● The request:
All the data should be repeated exactly. Any image in it is left out.

● Data provided:
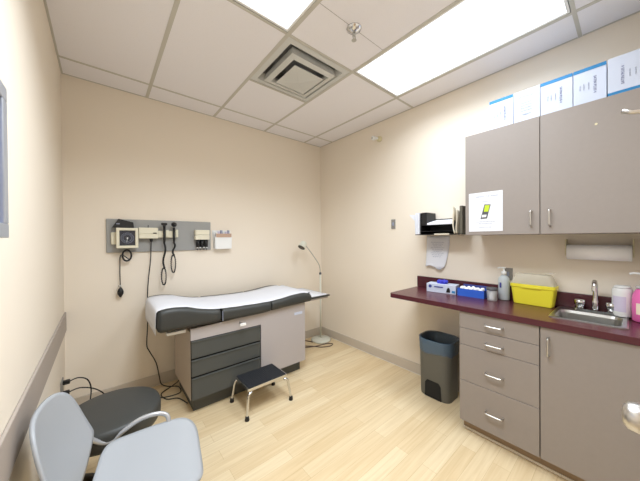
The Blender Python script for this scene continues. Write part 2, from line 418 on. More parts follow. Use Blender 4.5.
t = thing('instrument_transformer', 'cream diagnostic instrument charger with two handle cradles on the grey board', 'charger', (.333, FY, 1.455))
b = nb(); box(b, (-.075, -.055, -.05), (.075, -.0005, .05), 0, .006); box(b, (-.074, -.060, -.008), (.074, -.054, .046), 0, .003); obj('housing', b, 'cream', t)
b = nb(); box(b, (.035, -.063, -.006), (.062, -.0605, .004)); obj('power_switch', b, 'black', t)
b = nb(); box(b, (.0755, -.04, -.042), (.225, -.0005, .022), 0, .004); box(b, (.225, -.05, -.04), (.245, -.0005, .035), 0, .004); box(b, (.14, -.05, -.035), (.165, -.041, .03), 0, .003); obj('cradle_bar', b, 'cream', t)
b = nb(); tube(b, [(.0, -.03, .05), (.0, -.03, .075)], .003, 6); obj('indicator', b, 'black', t)
b = nb(); lathe(b, [(.014, -.051), (.010, -.075), (.004, -.085)], (.022, -.03, 0), 12)
tube(b, spline([(.022, -.03, -.08), (.015, -.03, -.25), (-.005, -.03, -.45), (-.013, -.03, -.62), (-.014, -.03, -.85), (-.022, -.03, -1.03), (0.0, -.03, -1.10), (.05, -.03, -1.22), (.075, -.03, -1.36), (.09, -.04, -1.43), (.14, -.09, -1.449), (.21, -.15, -1.450), (.20, -.27, -1.450), (.08, -.26, -1.450), (.02, -.20, -1.450)], 6), .0045, 6)
obj('power_cord', b, 'black', t)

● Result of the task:
The Blender Python script for this scene continues. Write part 2, from line 418 on. More parts follow. Use Blender 4.5.
t = thing('instrument_transformer', 'cream diagnostic instrument charger with two handle cradles on the grey board', 'charger', (.333, FY, 1.455))
b = nb(); box(b, (-.075, -.055, -.05), (.075, -.0005, .05), 0, .006); box(b, (-.074, -.060, -.008), (.074, -.054, .046), 0, .003); obj('housing', b, 'cream', t)
b = nb(); box(b, (.035, -.063, -.006), (.062, -.0605, .004)); obj('power_switch', b, 'black', t)
b = nb(); box(b, (.0755, -.04, -.042), (.225, -.0005, .022), 0, .004); box(b, (.225, -.05, -.04), (.245, -.0005, .035), 0, .004); box(b, (.14, -.05, -.035), (.165, -.041, .03), 0, .003); obj('cradle_bar', b, 'cream', t)
b = nb(); tube(b, [(.0, -.03, .05), (.0, -.03, .075)], .003, 6); obj('indicator', b, 'black', t)
b = nb(); lathe(b, [(.014, -.051), (.010, -.075), (.004, -.085)], (.022, -.03, 0), 12)
tube(b, spline([(.022, -.03, -.08), (.015, -.03, -.25), (-.005, -.03, -.45), (-.013, -.03, -.62), (-.014, -.03, -.85), (-.022, -.03, -1.03), (0.0, -.03, -1.10), (.05, -.03, -1.22), (.075, -.03, -1.36), (.09, -.04, -1.43), (.14, -.09, -1.449), (.21, -.15, -1.450), (.20, -.27, -1.450), (.08, -.26, -1.450), (.02, -.20, -1.450)], 6), .0045, 6)
obj('power_cord', b, 'black', t)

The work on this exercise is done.